The Home Office plans to force more than 40,000 refugees to stay in the North and Midlands.
The move, predicted last week in Housing Today (4 June, page 7), is one of a raft of amendments to the Asylum & Immigration Bill unveiled on Tuesday.

Announcing the changes, home secretary David Blunkett said asylum seekers who had been dispersed to the North and Midlands would have to stay there if they wanted housing after being granted leave to remain in the UK.

The measure is designed to ease pressure on housing in London and the South-east.

Other amendments mean:

  • failed asylum seekers who stay in the country will be forced to do unpaid community work
  • people given leave to remain will be offered loans rather than the backdated income support payments they get now
  • appeals against the deprivation of British nationality and against deportation will be heard together, speeding up the process.
  • there will be a package of hardline measures to prevent sham marriages.

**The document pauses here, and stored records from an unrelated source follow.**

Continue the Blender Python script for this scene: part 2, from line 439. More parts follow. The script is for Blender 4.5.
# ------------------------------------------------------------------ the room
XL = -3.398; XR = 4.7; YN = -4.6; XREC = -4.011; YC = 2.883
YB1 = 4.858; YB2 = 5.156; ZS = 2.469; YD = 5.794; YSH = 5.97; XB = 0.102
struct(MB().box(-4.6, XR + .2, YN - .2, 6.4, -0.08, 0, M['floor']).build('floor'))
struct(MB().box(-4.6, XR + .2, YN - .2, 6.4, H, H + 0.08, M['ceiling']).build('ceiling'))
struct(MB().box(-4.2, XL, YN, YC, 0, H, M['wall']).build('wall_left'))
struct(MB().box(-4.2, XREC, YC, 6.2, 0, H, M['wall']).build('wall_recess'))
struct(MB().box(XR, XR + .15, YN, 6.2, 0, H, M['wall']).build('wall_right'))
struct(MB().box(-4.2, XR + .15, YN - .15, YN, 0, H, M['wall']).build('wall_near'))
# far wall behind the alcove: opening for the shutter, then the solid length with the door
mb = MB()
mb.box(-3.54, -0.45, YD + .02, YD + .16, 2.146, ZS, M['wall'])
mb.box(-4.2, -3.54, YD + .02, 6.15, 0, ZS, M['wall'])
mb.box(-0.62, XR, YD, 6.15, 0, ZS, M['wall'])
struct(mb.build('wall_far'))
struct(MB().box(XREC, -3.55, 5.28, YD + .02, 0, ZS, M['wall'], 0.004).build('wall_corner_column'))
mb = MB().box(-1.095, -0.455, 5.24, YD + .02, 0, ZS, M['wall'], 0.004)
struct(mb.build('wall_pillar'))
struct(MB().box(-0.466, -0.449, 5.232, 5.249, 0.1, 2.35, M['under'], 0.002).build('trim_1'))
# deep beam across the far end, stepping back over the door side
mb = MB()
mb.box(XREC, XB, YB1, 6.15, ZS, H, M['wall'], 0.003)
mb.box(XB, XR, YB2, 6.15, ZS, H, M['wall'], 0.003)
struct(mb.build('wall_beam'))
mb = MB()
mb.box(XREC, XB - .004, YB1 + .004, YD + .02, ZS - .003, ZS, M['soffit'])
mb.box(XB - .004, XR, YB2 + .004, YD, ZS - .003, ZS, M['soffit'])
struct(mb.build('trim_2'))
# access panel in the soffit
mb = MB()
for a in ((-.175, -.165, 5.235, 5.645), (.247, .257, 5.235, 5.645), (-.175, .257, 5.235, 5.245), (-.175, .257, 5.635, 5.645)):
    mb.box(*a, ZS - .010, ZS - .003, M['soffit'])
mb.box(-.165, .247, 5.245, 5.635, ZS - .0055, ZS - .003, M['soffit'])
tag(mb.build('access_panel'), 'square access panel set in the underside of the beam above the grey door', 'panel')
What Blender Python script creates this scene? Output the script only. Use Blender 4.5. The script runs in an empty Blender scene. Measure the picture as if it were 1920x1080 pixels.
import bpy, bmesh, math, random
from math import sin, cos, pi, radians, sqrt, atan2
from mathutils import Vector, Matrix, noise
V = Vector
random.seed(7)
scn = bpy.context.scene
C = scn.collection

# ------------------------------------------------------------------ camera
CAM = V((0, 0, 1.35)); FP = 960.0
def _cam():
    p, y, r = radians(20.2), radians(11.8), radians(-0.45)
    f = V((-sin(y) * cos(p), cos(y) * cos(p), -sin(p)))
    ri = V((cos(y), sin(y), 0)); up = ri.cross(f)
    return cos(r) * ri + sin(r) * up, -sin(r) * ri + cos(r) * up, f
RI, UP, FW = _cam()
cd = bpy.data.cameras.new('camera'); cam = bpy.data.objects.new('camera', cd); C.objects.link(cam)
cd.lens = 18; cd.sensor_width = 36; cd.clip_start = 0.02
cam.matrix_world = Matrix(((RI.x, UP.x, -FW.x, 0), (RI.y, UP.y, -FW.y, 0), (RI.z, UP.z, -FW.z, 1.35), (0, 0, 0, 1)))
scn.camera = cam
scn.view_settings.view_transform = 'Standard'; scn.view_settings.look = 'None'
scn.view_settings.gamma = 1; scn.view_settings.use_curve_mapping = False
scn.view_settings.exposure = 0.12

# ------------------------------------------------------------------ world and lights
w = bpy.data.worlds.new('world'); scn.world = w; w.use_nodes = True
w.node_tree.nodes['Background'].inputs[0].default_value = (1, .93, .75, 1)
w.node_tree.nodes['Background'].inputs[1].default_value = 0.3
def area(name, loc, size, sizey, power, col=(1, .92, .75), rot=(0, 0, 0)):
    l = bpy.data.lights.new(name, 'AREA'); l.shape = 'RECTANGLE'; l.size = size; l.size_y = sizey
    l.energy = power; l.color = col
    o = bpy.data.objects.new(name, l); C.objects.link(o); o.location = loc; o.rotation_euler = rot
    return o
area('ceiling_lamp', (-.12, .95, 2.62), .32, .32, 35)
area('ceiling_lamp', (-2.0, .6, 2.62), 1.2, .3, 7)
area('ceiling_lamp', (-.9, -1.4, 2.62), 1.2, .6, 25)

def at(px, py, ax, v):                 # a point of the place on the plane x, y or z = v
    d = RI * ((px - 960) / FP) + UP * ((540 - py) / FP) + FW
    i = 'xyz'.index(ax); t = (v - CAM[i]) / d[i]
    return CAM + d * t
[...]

Blunkett said: "People who have been granted refugee status must recognise that with these rights come responsibilities."

Bharti Patel, head of policy at the Refugee Council, condemned the amendments.

She said: "This is yet another example of the government presenting asylum as a problem.

"The amendments have been tabled at such a late stage that it's going to be problematic in terms of scrutiny, and there's been no consultation.

"The proposal around dispersal is not conducive to integration, and we believe that people should be allowed to choose where they live.

"It is only natural they want to go to places with strong support networks, such as London."